● WHAT THIS TASK INVOLVES:
Records follow. Pull out every line that contains "pixels".

— Start DATA SHOWN —

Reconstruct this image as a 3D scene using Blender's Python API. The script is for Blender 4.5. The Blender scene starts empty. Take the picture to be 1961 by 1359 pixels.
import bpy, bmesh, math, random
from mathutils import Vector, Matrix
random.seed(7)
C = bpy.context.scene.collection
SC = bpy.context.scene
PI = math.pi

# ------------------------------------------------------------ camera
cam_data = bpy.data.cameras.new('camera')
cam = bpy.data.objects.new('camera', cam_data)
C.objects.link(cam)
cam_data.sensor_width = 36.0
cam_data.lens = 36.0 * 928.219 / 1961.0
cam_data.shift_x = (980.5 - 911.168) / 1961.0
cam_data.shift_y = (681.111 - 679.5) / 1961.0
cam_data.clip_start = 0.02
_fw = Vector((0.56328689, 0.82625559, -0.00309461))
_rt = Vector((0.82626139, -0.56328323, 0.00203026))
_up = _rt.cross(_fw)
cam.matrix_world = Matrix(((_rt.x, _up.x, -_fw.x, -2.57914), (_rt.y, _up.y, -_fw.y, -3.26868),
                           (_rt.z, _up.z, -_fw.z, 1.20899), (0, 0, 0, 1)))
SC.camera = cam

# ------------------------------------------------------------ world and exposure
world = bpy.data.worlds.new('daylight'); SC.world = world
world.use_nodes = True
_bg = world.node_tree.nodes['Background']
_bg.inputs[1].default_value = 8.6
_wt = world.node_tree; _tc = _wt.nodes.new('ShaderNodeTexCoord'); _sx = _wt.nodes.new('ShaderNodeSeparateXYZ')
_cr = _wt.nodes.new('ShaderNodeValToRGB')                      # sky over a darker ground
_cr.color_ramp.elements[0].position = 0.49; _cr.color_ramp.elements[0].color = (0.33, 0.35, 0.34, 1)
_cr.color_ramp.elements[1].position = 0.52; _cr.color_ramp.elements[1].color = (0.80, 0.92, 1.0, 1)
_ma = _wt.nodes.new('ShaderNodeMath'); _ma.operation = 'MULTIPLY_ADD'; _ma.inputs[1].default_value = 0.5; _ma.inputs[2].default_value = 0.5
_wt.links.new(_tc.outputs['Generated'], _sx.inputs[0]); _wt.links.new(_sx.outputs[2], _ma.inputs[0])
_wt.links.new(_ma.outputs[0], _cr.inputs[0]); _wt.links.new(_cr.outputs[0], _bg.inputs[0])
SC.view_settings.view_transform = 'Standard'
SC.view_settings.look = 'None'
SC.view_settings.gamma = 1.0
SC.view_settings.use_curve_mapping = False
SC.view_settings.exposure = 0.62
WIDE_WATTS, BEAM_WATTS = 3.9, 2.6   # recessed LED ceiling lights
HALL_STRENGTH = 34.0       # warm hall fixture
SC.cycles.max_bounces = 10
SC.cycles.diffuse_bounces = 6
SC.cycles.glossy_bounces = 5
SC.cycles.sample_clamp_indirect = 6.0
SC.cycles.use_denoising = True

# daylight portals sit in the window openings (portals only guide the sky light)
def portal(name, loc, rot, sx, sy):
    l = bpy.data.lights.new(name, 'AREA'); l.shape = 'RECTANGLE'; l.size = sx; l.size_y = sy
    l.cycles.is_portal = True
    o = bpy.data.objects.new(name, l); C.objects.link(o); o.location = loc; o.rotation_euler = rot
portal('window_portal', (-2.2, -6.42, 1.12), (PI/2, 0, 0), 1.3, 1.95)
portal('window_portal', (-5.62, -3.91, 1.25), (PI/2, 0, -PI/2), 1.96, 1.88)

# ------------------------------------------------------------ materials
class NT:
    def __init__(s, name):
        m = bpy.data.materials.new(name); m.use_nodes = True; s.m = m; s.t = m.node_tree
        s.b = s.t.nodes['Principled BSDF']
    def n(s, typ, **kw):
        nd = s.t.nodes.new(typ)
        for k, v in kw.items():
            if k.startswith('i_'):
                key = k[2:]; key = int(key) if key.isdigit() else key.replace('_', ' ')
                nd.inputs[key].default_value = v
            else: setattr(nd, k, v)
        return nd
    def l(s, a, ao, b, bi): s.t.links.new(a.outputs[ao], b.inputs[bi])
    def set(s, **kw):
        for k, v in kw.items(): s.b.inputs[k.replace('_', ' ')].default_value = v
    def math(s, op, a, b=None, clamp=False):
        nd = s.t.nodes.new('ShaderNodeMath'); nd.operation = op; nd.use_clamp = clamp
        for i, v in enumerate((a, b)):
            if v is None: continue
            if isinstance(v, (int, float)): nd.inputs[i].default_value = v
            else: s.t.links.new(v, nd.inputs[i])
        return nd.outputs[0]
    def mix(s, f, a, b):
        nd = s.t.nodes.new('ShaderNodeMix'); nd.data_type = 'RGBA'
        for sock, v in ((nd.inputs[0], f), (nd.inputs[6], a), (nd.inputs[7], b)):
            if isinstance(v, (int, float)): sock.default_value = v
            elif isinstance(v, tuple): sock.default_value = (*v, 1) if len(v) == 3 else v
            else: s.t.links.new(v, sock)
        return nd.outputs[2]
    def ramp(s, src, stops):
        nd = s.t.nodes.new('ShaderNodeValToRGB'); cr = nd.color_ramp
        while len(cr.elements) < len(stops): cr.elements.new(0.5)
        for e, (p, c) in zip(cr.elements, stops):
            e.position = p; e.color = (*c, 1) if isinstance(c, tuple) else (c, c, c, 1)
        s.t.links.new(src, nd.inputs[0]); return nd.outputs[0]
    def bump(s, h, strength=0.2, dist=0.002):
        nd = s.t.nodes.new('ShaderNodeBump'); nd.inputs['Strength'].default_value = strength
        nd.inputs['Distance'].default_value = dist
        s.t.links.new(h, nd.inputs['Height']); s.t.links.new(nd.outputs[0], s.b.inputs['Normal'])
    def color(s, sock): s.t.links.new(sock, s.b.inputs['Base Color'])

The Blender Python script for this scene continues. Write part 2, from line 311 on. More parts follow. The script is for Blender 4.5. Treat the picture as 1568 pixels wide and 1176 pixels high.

— End DATA SHOWN —

● FINAL RESULT:
Reconstruct this image as a 3D scene using Blender's Python API. The script is for Blender 4.5. The Blender scene starts empty. Take the picture to be 1961 by 1359 pixels.
The Blender Python script for this scene continues. Write part 2, from line 311 on. More parts follow. The script is for Blender 4.5. Treat the picture as 1568 pixels wide and 1176 pixels high.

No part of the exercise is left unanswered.